II – FRANÇAIS ET ALLIES
1– LE PLAN DE DÉPART DE FOCH : DÉCOCHER LES CROCHETS
– Ludendorff s’est trouvé une Nemesis particulièrement tenace : Ferdinand Foch. Sauf que cette fois-ci, le général des offensives sanglantes des années passées conçoit un plan défensif-offensif bien plus adapté à la nouvelle conduite de la guerre. Comme l’a bien montré Sylvain Ferreira, le plan de Foch ne se concentrer pas sur une portion du front pour emporter la décision mais consiste à lancer une série d’offensives sur l’ENSEMBLE DU FRONT. Offensives bien sûr, couplées avec des phases défensives comme ça sera le cas le 15 juillet 1918. Du coup, si Ludendorff ne sait pas dépasser la « vision d’un simple colonel de régiment » (S. Ferreira), Ferdinand Foch voit les choses en plus grand (dans différents sens du terme) car son plan coordonne des actions en Picardie et en Champagne, voire plus, puisqu’il insiste auprès d’Armando Diaz (chef d’état-major de l’Armée italienne) de lancer une grande offensive au nord de la Piave pour faire reculer l’Armée austro-hongroise vers les Alpes, d’autant que l’Armée des Habsbourg a subi un coup fatal sur la Piave à la mi-juin. Si l’on doit comparer les deux généraux à deux boxers, on peut représenter Erich Ludendorff dans le rôle de celui qui attaque sans cesse en coups directs afin de mettre son adversaire K.O en un temps réduit. Et Foch peut davantage être assimiler à celui qui encaisse, recule mais économise ses forces pour frapper durement par une succession de crochets et d’uppercuts.
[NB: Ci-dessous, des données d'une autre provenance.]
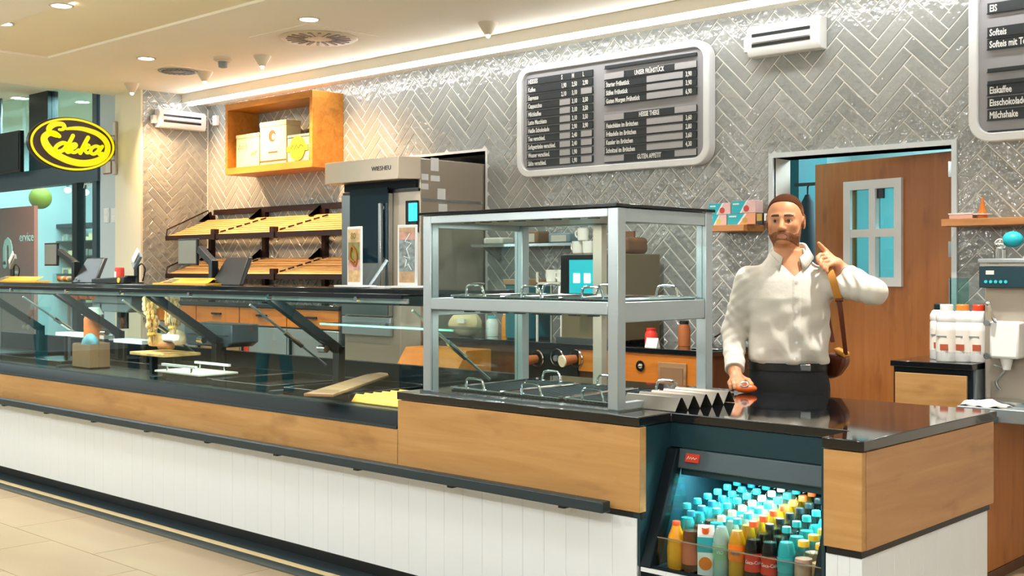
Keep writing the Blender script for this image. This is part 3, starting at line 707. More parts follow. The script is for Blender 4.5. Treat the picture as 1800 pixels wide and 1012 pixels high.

– Mais si Pétain joue le rôle du prudent, Foch tient le rôle du matamore pour qui cherche à implacablement attaquer l’ennemi. Ceci-dit, comme le dit bien Michel Goya, les deux généraux sont bien plus complémentaires qu’opposés. Si Pétain sait préserver les forces françaises, Foch lui, mène une coalition et réussit à convaincre les Britanniques de lancer une offensive (6). Celle-ci sera déclenchée le 8 août avec le succès que l’on sait.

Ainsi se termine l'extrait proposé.